• DATASET EXTRACT:
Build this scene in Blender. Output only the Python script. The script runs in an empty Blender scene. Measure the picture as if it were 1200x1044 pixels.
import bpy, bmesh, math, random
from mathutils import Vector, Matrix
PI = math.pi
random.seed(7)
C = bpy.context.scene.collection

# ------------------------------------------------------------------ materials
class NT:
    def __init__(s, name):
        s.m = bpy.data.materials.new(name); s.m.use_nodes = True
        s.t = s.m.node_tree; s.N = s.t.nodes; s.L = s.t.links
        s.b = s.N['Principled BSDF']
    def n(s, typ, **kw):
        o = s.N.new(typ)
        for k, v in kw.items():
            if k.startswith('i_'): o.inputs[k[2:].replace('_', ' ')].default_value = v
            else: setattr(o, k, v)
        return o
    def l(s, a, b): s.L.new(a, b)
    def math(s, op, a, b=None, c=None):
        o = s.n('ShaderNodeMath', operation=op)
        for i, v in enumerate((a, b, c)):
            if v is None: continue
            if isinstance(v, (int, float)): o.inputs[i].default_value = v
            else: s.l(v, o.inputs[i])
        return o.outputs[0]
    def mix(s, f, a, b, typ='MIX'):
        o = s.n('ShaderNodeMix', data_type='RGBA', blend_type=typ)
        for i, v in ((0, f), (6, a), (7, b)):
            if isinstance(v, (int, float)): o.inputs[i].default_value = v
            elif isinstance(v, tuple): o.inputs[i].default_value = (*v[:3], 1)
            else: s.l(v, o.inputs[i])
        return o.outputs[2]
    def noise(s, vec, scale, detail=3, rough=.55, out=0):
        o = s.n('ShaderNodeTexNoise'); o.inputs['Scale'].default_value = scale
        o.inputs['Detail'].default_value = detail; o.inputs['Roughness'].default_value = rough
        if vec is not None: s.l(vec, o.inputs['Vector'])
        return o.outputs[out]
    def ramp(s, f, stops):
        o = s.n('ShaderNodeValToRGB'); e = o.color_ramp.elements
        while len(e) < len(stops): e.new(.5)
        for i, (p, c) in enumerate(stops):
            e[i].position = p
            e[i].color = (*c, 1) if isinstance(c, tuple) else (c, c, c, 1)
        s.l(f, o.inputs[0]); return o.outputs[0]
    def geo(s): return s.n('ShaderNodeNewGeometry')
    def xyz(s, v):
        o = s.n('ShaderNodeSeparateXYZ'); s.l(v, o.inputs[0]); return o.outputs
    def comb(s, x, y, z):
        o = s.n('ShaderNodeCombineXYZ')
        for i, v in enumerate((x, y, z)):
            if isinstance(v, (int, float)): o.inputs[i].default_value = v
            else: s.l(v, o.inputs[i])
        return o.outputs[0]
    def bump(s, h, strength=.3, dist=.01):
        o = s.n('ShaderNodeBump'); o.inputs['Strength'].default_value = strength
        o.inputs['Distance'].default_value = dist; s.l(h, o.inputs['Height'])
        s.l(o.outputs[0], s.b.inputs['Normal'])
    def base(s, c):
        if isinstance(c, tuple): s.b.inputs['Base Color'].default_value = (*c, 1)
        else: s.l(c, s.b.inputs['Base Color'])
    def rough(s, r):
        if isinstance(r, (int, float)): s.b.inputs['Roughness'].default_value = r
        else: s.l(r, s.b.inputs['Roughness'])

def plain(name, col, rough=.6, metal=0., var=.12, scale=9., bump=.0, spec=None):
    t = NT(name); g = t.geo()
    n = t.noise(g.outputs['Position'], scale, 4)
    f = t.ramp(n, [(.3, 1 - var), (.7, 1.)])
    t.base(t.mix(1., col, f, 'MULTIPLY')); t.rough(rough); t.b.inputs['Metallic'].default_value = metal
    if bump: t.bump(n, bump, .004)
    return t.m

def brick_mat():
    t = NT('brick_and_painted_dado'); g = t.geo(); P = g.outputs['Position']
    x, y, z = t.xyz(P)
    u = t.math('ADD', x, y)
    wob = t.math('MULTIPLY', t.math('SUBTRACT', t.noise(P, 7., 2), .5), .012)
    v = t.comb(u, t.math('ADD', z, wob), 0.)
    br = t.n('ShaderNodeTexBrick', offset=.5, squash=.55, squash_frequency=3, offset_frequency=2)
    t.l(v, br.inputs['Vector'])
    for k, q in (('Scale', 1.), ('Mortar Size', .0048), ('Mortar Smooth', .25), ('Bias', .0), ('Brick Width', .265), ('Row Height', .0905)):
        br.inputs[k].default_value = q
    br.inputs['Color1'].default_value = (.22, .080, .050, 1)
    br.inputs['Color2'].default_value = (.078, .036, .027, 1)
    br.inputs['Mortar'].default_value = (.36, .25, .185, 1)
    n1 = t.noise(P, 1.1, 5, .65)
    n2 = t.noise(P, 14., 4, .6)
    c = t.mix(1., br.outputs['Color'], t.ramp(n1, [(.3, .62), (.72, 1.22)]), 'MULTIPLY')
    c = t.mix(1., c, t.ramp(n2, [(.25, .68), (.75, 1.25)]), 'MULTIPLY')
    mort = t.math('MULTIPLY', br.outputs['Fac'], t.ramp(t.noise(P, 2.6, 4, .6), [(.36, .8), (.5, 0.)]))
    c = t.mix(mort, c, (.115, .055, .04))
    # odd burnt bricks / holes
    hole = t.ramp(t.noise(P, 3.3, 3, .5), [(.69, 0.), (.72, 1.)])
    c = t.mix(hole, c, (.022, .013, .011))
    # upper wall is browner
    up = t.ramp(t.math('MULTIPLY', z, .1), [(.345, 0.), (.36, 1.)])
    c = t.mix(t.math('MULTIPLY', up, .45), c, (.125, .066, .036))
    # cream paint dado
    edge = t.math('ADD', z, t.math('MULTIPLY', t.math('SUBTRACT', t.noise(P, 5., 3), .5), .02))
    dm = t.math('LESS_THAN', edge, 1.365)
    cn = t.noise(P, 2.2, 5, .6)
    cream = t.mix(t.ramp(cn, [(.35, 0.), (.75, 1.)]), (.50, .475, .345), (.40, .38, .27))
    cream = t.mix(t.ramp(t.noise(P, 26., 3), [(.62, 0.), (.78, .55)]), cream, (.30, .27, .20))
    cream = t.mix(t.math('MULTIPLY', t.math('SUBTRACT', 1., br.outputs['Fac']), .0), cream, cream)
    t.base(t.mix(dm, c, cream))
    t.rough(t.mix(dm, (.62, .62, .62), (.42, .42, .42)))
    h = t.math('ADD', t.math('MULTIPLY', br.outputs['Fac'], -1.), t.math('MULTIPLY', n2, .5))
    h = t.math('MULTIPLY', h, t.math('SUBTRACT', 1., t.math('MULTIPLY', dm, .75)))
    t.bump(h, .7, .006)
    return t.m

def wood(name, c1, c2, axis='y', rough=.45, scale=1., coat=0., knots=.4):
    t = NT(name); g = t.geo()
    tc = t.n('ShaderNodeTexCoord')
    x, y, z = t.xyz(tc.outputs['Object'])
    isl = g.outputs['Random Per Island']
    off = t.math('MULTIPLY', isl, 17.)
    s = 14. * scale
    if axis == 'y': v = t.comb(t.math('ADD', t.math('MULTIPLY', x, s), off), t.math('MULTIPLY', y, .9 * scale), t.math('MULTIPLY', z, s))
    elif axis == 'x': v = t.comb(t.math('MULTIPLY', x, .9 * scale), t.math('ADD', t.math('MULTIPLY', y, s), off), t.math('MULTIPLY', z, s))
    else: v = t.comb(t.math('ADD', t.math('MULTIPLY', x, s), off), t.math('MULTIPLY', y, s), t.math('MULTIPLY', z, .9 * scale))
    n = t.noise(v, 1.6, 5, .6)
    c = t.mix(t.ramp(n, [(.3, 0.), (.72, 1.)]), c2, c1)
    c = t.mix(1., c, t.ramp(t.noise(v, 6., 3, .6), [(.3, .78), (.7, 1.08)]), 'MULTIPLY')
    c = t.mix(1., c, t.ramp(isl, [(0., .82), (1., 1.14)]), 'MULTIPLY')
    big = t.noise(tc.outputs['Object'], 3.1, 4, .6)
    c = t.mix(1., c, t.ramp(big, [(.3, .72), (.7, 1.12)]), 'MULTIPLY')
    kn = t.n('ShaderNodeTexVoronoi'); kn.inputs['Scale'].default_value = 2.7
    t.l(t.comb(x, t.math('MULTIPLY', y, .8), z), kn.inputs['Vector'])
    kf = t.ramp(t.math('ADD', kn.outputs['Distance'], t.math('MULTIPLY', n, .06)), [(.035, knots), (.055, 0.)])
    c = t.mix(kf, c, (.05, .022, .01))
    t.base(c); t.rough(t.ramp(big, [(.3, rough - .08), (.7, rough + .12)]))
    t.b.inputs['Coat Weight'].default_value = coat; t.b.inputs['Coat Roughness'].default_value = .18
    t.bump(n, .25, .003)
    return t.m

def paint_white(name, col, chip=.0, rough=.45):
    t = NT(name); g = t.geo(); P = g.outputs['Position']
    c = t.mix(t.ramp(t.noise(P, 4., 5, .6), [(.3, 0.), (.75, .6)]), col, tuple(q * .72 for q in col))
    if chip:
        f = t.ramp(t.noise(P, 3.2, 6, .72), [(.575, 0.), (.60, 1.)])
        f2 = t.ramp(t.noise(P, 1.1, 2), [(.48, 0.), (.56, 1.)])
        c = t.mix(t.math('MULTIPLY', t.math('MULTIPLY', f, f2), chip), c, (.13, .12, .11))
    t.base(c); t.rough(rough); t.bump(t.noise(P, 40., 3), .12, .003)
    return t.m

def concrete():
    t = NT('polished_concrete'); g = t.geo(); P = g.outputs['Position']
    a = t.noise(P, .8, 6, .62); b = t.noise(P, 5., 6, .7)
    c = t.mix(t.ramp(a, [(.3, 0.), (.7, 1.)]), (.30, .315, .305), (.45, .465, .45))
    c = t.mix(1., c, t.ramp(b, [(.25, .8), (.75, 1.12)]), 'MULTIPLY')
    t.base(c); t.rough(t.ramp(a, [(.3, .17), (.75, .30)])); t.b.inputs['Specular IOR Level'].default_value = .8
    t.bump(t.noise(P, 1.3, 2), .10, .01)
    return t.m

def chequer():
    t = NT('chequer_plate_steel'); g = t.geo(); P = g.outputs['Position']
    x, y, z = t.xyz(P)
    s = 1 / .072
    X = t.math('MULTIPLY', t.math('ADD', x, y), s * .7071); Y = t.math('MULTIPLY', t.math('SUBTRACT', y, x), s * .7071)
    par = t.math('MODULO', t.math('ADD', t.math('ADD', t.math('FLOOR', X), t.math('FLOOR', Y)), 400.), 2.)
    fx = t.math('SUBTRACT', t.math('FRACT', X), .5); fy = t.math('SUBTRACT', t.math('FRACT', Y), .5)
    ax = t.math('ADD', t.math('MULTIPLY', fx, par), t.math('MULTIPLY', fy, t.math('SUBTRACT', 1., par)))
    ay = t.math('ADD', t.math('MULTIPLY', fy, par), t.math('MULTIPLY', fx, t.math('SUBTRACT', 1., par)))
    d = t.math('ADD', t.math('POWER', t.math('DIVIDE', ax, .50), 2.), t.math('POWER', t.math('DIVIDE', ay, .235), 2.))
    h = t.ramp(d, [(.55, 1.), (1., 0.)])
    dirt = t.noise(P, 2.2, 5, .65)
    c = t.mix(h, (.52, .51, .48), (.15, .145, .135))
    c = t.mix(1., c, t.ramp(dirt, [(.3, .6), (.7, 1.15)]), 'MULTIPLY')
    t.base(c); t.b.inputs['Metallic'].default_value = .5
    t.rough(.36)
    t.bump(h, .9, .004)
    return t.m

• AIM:
Print, please, the lines from the first line of the material through the line that contains "C = bpy.context.scene.collection", exactly as written and with nothing added.

• FINAL RESULT:
Build this scene in Blender. Output only the Python script. The script runs in an empty Blender scene. Measure the picture as if it were 1200x1044 pixels.
import bpy, bmesh, math, random
from mathutils import Vector, Matrix
PI = math.pi
random.seed(7)
C = bpy.context.scene.collection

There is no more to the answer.